By Kim Lamberty
It’s hard to find good news from Haiti. With increasing gang violence, food insecurity, and environmental degradation, families and communities are taking desperate measures. The situation is the most challenging in recent memory.
I remain convinced that our work is part of the solution, and that now is the time to double down. For us, solidarity means addressing the underlying causes of violence, food insecurity, poor governance, and migration, including extreme poverty and weak institutions. Many Haitians have simply lost hope in their ability to support themselves and their families, and so they join armed groups, send away their children, or seek a better life through migration.
Solidarity means refusing to contribute to a pattern of outside aid that enables dependence and leads to weak local institutions. Solidarity is doing the harder task of working with and supporting local partners to strengthen families and local institutions through sustainable income and livelihoods.
One way we do this is through agro-forestry programs in Gros Morne and surrounding villages. In the last quarter of 2022, 412 families planted 11,500 trees in their home gardens and fields. Our partner, the JMV agricultural center, cultivates and sells coconut, avocado, key lime, orange, coffee, and plantain trees. Sold to families at below market rates, these trees serve multiple roles of maintaining a local tree cover, reducing food insecurity, and increasing family income through sale of the fruit. Selling the tree seedlings also provides funds to support the JMV Center’s operation, strengthening their long-term sustainability.
The last few months of 2022 were especially difficult in Haiti. Many farmers could not take their crops to market because the roads were blocked. This meant that they lost their income from crop sales, and families who would have bought food from local farmers lost their supply. Crops are in danger of spoiling because they lack good storage solutions.
During this time of emergency, our solidarity included supporting local purchase and distribution
of meal kits for the 90 of neediest families. In the US, we collected used, in good condition, grain pro bags, a storage solution designed to reduce crop loss without the use of chemicals. We sent 350 bags to Gros Morne last week, in time to address the most acute needs. It is always better to source supplies locally; unfortunately, these bags are not available in Haiti.
“Haiti can’t catch a break.” I cannot tell you how many times I have heard this comment over decades of working in solidarity with the people of Haiti. It does sometimes seem like it is one thing after another; however, the reality is that our government, and other outside governments, carry much blame for the chaos. We have chronicled the long history of ill-advised intervention and aid in these blogs already, and there will be more to come. Most recently, our government eliminated the mango export certification program, destroying the livelihoods of approximately 140,000 small-scale farmers. We have tried to meet with the responsible officials, to no avail.

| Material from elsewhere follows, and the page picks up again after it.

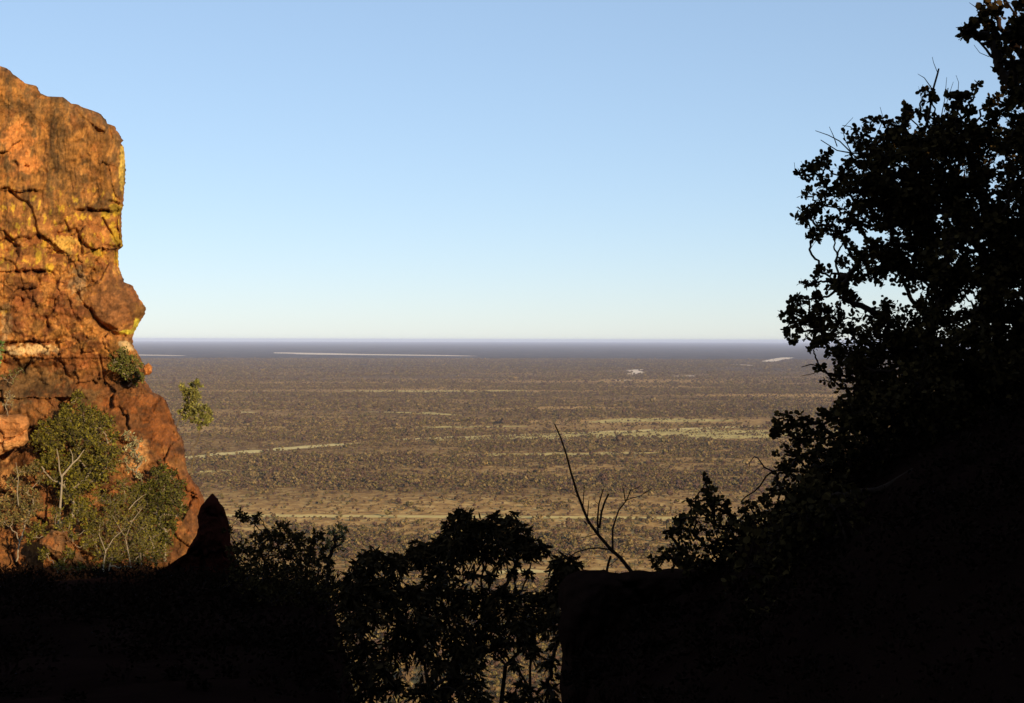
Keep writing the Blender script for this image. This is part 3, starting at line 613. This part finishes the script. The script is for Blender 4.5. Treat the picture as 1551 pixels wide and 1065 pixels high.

Our country should not be surprised that folks are migrating. Anyone who sees no hope of making a living where they are, will seek to move to a place where they can. The United States contributes to creating a situation where families cannot support themselves, and then enacts restrictive immigration policies that keep them out. You can make your voice heard on policies that restrict vulnerable people from applying for asylum, by taking action here.
We are also responsible for a whole lot of economic injustice that keeps folks poor and vulnerable. More about that in my next blog!
We are very grateful for your support and engagement with our work.
Comments
Martha O'Brien (not verified)
Please support the humanitarian parole program. We, as a nation of immigrants, should not turn our backs on people fleeing desperate circumstances such as those in Haiti at present.
Annique Boomsma (not verified)
The situation in Haiti is desperate and very dangerous. People are fleeing because they have no choice, if they stay they will be tortured or killed. There is absolutely no future there for those who flee to our borders. The US (and France) must take responsibility for their historic role in the development of this situation and for not helping Haiti. If it was not bad enough for those to havenhoofd flee to go through the dangerous and often traumatizing journey to our southern border, Haitian people face anti-black racism on top of it both during the journey and in the immigration system.
Bonnie Driscoll (not verified)
The situation is desperate in Haiti and, we the wealthiest nation in the world, need to find a way to welcome these desperate asylum seekers into our country, not just into the border states but into all the states.